Oh, but there’s more. Ms. Bedell is alos quoted as saying:
“People in Springfield and the surrounding communities know the alcohol hours of
sale, and they can plan ahead to purchase alcohol for Sunday morning,” she said. Convenience should not take precedence over safety.”
So let me get this straight; those intending on getting drunk on Sunday morning already know to plan ahead and buy their booze , but allowing Sunday morning sales will then allow them to both buy the booze and get drunk on Sunday mornings. Oh, I see the difference now.

You know what, I really don’t care that much either way on this issue but I see no reason to continue the Sunday morning ban. Sure, it is a matter of convenience and convenience only, but so what. Nothing is going to change in terms of public safety if the ban is lifted. To suggest otherwise simply proves ban proponents have no argument.

1 comment:

ThirtyWhat said...

Doctors everywhere are calling for a ban on kitchen knives claiming that a recent study shows that 85% of all cutlery accidents in the kitchen are caused by knives.

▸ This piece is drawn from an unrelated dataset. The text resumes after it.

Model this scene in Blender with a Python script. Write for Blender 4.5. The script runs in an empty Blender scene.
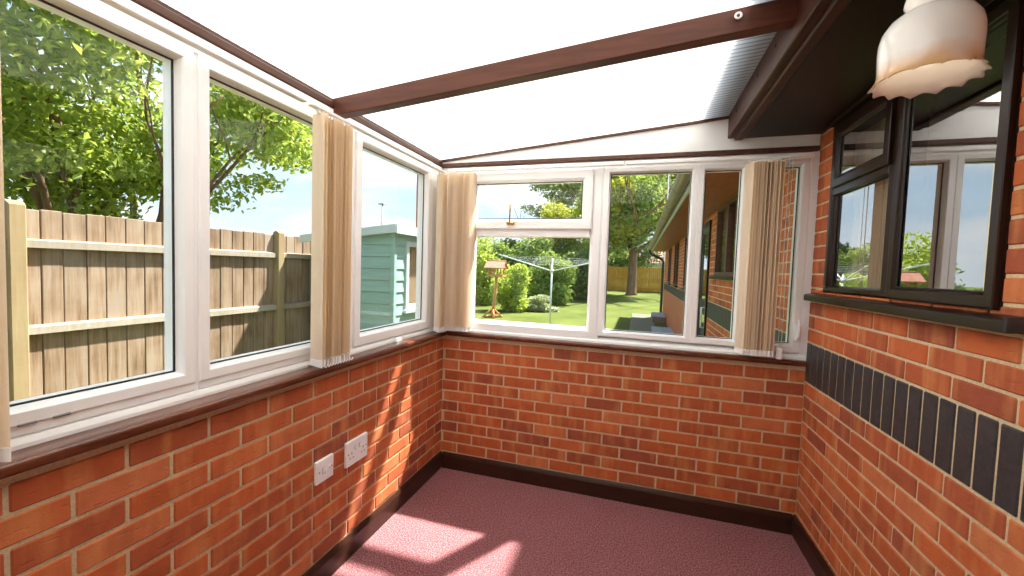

Teachers across the nation are calling for a ban on chalk. Mrs. Edna Krabbapple was quoted as saying, "We have disturbing news. In 100% of the cases, when there is an unuly child in class ... there is CHALK present." Principal Skinner declined comment.

In other news, Bill O'Reily will be shot at sundown today after the Supreme Court found that 95% of all assholes listen to his show.

What a load of crap. By all mean encourage people to "stock up" on their booze ... so bright and early Sunday morning they'll be ready to go. If somebody wants to buy beer at 11:00 on Sunday ... I say go for it. This falls under the blanket of my life motto: "How's It Hurting You?"